* MATERIAL PROVIDED *
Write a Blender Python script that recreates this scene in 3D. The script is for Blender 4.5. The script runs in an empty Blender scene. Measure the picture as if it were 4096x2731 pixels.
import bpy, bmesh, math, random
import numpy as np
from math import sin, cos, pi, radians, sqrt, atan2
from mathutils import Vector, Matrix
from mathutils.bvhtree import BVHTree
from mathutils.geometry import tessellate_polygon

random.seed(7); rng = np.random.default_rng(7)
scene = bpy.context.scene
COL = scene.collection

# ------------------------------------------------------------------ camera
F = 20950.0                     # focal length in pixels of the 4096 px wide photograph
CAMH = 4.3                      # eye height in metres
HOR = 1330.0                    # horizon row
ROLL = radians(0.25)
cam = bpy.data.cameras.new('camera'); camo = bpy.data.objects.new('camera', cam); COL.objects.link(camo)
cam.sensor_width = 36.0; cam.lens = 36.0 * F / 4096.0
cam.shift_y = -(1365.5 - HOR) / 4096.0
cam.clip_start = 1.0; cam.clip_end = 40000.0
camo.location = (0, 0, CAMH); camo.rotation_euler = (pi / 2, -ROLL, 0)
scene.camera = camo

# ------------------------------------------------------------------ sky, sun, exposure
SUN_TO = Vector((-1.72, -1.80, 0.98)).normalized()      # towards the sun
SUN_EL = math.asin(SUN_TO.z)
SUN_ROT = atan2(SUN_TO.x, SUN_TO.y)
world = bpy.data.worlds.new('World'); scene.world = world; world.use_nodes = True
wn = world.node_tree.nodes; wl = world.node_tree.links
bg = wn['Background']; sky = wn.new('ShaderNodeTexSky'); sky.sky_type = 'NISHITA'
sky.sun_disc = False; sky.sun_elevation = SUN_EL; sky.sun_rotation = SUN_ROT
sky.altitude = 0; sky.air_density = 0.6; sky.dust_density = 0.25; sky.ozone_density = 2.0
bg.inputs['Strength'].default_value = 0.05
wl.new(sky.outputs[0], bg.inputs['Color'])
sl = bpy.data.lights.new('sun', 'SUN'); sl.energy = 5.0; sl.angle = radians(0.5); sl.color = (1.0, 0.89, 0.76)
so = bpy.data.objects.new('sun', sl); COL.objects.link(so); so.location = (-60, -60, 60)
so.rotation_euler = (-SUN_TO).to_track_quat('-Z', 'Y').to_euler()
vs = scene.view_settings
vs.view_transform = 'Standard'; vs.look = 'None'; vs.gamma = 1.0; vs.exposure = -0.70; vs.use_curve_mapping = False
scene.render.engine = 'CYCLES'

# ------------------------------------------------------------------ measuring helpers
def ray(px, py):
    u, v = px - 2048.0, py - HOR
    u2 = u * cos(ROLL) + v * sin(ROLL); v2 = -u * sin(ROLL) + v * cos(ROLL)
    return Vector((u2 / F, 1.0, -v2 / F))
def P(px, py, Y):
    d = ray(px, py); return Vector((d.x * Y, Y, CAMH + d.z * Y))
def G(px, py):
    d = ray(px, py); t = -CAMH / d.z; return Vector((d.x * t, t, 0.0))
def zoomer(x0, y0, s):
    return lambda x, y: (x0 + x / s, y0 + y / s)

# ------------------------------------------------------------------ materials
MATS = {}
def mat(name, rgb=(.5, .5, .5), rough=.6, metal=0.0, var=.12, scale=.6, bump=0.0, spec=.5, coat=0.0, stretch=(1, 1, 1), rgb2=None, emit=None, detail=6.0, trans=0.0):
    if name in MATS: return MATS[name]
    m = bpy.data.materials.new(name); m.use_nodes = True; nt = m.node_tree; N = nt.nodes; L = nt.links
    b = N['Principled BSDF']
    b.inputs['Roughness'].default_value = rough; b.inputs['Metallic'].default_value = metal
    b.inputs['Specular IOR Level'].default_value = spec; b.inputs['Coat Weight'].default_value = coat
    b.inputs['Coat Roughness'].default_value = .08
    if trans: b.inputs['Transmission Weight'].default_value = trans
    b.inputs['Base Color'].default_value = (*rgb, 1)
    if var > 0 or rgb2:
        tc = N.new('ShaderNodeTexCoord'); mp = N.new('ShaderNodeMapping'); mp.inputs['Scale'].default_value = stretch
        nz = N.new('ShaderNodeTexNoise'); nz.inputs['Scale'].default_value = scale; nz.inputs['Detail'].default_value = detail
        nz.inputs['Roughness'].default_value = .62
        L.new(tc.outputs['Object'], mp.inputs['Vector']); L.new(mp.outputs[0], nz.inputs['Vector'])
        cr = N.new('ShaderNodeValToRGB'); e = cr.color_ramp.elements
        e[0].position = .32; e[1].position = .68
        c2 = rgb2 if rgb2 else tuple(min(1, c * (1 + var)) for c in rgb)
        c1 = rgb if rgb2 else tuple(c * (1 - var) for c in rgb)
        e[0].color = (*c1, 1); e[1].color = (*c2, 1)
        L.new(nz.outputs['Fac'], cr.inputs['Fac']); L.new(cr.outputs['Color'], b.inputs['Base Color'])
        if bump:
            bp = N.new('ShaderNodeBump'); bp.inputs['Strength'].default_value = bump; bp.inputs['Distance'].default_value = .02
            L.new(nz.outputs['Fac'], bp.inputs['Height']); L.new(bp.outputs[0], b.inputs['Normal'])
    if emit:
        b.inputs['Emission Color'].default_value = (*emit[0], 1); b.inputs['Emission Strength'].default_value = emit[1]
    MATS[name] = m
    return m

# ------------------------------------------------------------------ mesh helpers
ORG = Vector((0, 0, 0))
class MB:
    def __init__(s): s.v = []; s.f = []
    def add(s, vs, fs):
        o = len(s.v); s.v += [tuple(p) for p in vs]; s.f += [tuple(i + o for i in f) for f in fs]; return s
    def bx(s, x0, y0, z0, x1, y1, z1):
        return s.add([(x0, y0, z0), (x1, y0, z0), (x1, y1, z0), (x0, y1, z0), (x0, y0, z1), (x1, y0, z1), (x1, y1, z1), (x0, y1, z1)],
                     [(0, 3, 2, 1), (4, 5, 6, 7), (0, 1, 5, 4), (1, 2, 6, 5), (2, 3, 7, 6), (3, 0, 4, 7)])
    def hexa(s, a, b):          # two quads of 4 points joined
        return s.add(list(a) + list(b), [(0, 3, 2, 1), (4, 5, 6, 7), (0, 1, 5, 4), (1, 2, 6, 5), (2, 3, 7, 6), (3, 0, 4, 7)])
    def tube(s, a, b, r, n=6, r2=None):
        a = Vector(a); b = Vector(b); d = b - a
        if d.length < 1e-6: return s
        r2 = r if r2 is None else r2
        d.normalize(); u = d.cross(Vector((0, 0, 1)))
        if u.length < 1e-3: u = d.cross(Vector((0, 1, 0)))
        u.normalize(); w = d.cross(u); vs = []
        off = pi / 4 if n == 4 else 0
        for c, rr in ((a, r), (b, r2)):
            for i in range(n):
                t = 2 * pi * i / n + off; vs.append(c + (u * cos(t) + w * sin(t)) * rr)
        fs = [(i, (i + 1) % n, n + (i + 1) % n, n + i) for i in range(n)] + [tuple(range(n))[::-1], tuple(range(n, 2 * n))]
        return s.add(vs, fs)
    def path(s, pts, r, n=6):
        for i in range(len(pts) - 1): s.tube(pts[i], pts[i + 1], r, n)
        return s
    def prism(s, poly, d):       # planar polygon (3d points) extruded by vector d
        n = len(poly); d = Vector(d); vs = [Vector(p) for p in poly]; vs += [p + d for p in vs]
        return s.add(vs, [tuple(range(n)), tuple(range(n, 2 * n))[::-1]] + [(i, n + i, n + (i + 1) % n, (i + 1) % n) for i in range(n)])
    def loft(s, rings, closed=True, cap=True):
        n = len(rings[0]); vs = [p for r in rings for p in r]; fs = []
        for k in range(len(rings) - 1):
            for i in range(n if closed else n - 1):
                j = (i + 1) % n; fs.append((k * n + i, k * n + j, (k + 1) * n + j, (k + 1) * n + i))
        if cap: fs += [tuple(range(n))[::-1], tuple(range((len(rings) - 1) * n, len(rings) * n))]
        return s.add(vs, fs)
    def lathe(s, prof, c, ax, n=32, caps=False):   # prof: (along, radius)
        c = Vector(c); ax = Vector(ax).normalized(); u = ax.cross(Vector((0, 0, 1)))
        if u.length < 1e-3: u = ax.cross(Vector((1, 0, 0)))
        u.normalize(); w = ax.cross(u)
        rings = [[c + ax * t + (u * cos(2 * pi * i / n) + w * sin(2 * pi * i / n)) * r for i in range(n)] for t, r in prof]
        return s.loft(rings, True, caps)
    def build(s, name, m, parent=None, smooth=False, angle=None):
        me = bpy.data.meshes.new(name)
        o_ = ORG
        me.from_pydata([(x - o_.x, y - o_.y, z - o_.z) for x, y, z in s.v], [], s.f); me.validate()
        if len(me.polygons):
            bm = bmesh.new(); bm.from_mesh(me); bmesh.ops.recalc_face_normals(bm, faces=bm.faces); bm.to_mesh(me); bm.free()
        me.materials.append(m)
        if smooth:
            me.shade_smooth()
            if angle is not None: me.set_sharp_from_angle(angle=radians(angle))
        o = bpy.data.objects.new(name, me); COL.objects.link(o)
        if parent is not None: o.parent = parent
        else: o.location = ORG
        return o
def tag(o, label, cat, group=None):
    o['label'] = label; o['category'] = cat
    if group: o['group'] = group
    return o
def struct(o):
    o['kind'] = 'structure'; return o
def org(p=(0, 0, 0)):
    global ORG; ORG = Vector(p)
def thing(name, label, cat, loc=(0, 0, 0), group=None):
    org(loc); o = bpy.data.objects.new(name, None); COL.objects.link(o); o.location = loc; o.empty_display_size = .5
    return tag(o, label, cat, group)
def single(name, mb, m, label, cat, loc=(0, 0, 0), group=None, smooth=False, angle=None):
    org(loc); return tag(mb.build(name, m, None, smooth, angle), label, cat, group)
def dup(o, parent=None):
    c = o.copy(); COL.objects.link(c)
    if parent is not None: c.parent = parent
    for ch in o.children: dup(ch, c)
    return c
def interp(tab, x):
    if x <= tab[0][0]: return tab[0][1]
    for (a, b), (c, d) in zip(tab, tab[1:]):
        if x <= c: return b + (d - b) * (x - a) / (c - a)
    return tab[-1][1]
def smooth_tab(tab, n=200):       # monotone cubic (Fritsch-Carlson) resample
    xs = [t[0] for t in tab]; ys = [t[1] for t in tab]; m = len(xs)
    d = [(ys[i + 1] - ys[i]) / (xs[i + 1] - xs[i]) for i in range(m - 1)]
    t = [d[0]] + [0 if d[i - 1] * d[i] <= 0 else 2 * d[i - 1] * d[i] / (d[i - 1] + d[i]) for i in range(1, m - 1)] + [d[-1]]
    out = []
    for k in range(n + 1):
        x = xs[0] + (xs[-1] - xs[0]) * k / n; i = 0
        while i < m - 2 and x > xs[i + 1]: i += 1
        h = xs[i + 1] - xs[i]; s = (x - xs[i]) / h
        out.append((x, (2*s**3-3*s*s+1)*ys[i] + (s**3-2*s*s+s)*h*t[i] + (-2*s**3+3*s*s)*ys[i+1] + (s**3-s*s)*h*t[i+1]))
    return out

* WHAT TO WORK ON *
Output exactly the leading lines of the data, up to and including the line marked by "scene.camera = camo".

* TASK ANSWER *
Write a Blender Python script that recreates this scene in 3D. The script is for Blender 4.5. The script runs in an empty Blender scene. Measure the picture as if it were 4096x2731 pixels.
import bpy, bmesh, math, random
import numpy as np
from math import sin, cos, pi, radians, sqrt, atan2
from mathutils import Vector, Matrix
from mathutils.bvhtree import BVHTree
from mathutils.geometry import tessellate_polygon

random.seed(7); rng = np.random.default_rng(7)
scene = bpy.context.scene
COL = scene.collection

# ------------------------------------------------------------------ camera
F = 20950.0                     # focal length in pixels of the 4096 px wide photograph
CAMH = 4.3                      # eye height in metres
HOR = 1330.0                    # horizon row
ROLL = radians(0.25)
cam = bpy.data.cameras.new('camera'); camo = bpy.data.objects.new('camera', cam); COL.objects.link(camo)
cam.sensor_width = 36.0; cam.lens = 36.0 * F / 4096.0
cam.shift_y = -(1365.5 - HOR) / 4096.0
cam.clip_start = 1.0; cam.clip_end = 40000.0
camo.location = (0, 0, CAMH); camo.rotation_euler = (pi / 2, -ROLL, 0)
scene.camera = camo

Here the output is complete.